**WORK TO BE COMPLETED**
Quote the whole listing exactly. Leave the pictures out of your copy.

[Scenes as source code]
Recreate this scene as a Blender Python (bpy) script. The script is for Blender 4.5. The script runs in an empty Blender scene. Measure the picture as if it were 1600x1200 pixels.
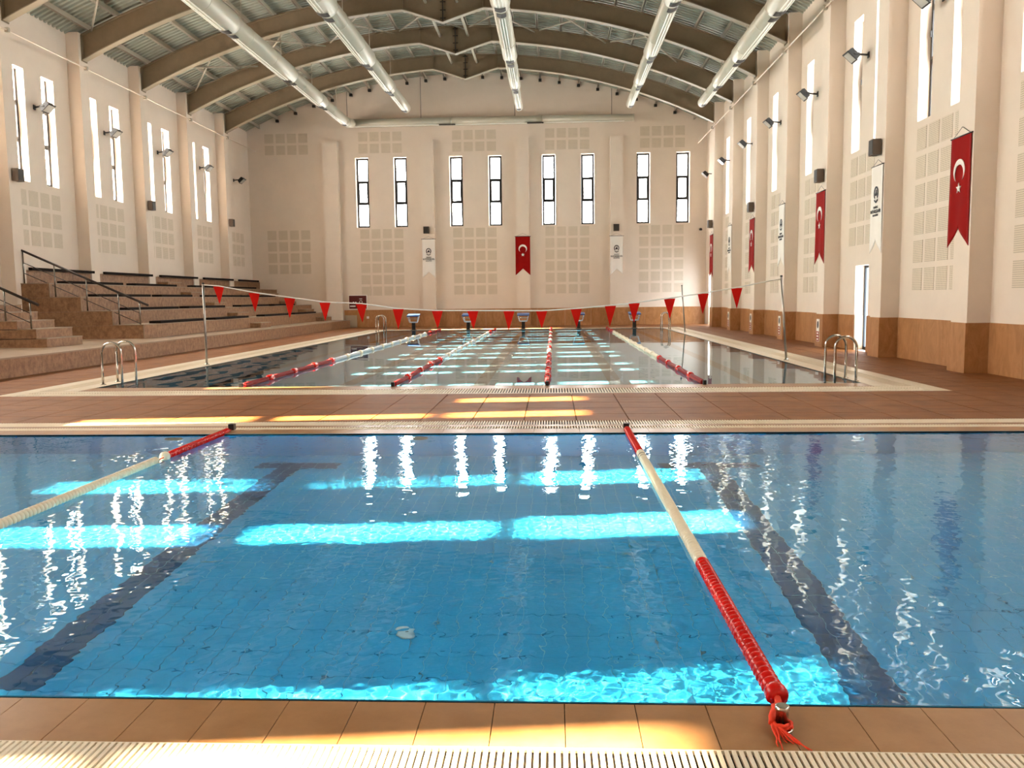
import bpy, math, random
import numpy as np
from mathutils import Vector, Matrix, noise
random.seed(7)
S = bpy.context.scene
COL = S.collection
PI = math.pi

# ------------------------------------------------------------------ camera
PITCH, YAW, ROLL, CAMH, FPX = 0.0996, 0.0485, -0.0116, 1.405, 1345.3
fw = Vector((-math.sin(YAW), math.cos(YAW), 0)); rt = Vector((math.cos(YAW), math.sin(YAW), 0)); up = Vector((0, 0, 1))
f2 = fw*math.cos(PITCH) - up*math.sin(PITCH); u2 = up*math.cos(PITCH) + fw*math.sin(PITCH)
r3 = rt*math.cos(ROLL) + u2*math.sin(ROLL); u3 = u2*math.cos(ROLL) - rt*math.sin(ROLL)
cam = bpy.data.cameras.new('camera'); camo = bpy.data.objects.new('camera', cam); COL.objects.link(camo)
m = Matrix.Identity(4)
for i in range(3):
    m[i][0] = r3[i]; m[i][1] = u3[i]; m[i][2] = -f2[i]
m[2][3] = CAMH
camo.matrix_world = m
cam.sensor_fit = 'HORIZONTAL'; cam.sensor_width = 36.0; cam.lens = FPX/1600*36; cam.clip_start = 0.05; cam.clip_end = 300
S.camera = camo

# ------------------------------------------------------------------ light
SUN_DIR = Vector((1.0, 0.11, -0.51))
SUN_STRENGTH = 54.0
PANE_SUNNY, PANE_SHADY, PANE_END = 13.5, 3.2, 5.0      # sky brightness seen through the windows of each side
EXPOSURE = 1.8
w = bpy.data.worlds.new('daylight'); S.world = w; w.use_nodes = True
w.node_tree.nodes['Background'].inputs[0].default_value = (0.86, 0.93, 1.0, 1)
w.node_tree.nodes['Background'].inputs[1].default_value = 5.0
sl = bpy.data.lights.new('sun', 'SUN'); so = bpy.data.objects.new('sun', sl); COL.objects.link(so)
sl.energy = SUN_STRENGTH; sl.angle = math.radians(0.53); sl.color = (1.0, 0.80, 0.54)
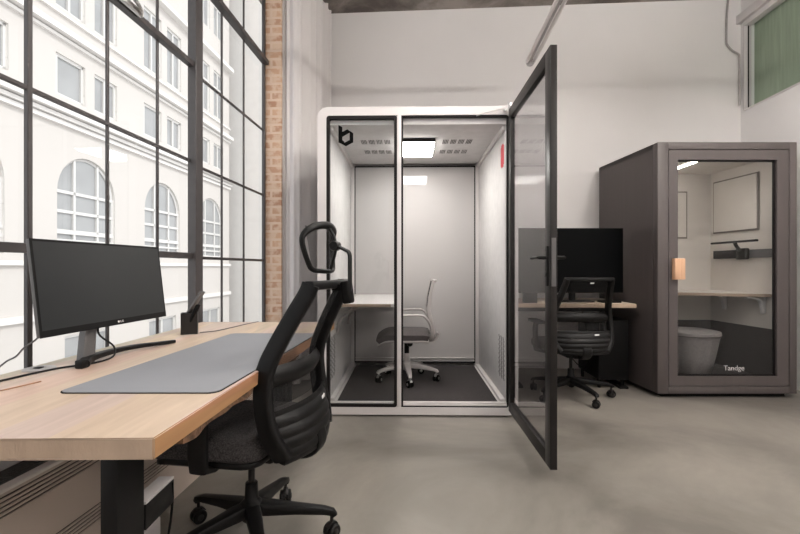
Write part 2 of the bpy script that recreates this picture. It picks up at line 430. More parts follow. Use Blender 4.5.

**RESPONSE BELOW**
Recreate this scene as a Blender Python (bpy) script. The script is for Blender 4.5. The script runs in an empty Blender scene. Measure the picture as if it were 1600x1200 pixels.
import bpy, math, random
import numpy as np
from mathutils import Vector, Matrix, noise
random.seed(7)
S = bpy.context.scene
COL = S.collection
PI = math.pi

# ------------------------------------------------------------------ camera
PITCH, YAW, ROLL, CAMH, FPX = 0.0996, 0.0485, -0.0116, 1.405, 1345.3
fw = Vector((-math.sin(YAW), math.cos(YAW), 0)); rt = Vector((math.cos(YAW), math.sin(YAW), 0)); up = Vector((0, 0, 1))
f2 = fw*math.cos(PITCH) - up*math.sin(PITCH); u2 = up*math.cos(PITCH) + fw*math.sin(PITCH)
r3 = rt*math.cos(ROLL) + u2*math.sin(ROLL); u3 = u2*math.cos(ROLL) - rt*math.sin(ROLL)
cam = bpy.data.cameras.new('camera'); camo = bpy.data.objects.new('camera', cam); COL.objects.link(camo)
m = Matrix.Identity(4)
for i in range(3):
    m[i][0] = r3[i]; m[i][1] = u3[i]; m[i][2] = -f2[i]
m[2][3] = CAMH
camo.matrix_world = m
cam.sensor_fit = 'HORIZONTAL'; cam.sensor_width = 36.0; cam.lens = FPX/1600*36; cam.clip_start = 0.05; cam.clip_end = 300
S.camera = camo

# ------------------------------------------------------------------ light
SUN_DIR = Vector((1.0, 0.11, -0.51))
SUN_STRENGTH = 54.0
PANE_SUNNY, PANE_SHADY, PANE_END = 13.5, 3.2, 5.0      # sky brightness seen through the windows of each side
EXPOSURE = 1.8
w = bpy.data.worlds.new('daylight'); S.world = w; w.use_nodes = True
w.node_tree.nodes['Background'].inputs[0].default_value = (0.86, 0.93, 1.0, 1)
w.node_tree.nodes['Background'].inputs[1].default_value = 5.0
sl = bpy.data.lights.new('sun', 'SUN'); so = bpy.data.objects.new('sun', sl); COL.objects.link(so)
sl.energy = SUN_STRENGTH; sl.angle = math.radians(0.53); sl.color = (1.0, 0.80, 0.54)
Write part 2 of the bpy script that recreates this picture. It picks up at line 430. More parts follow. Use Blender 4.5.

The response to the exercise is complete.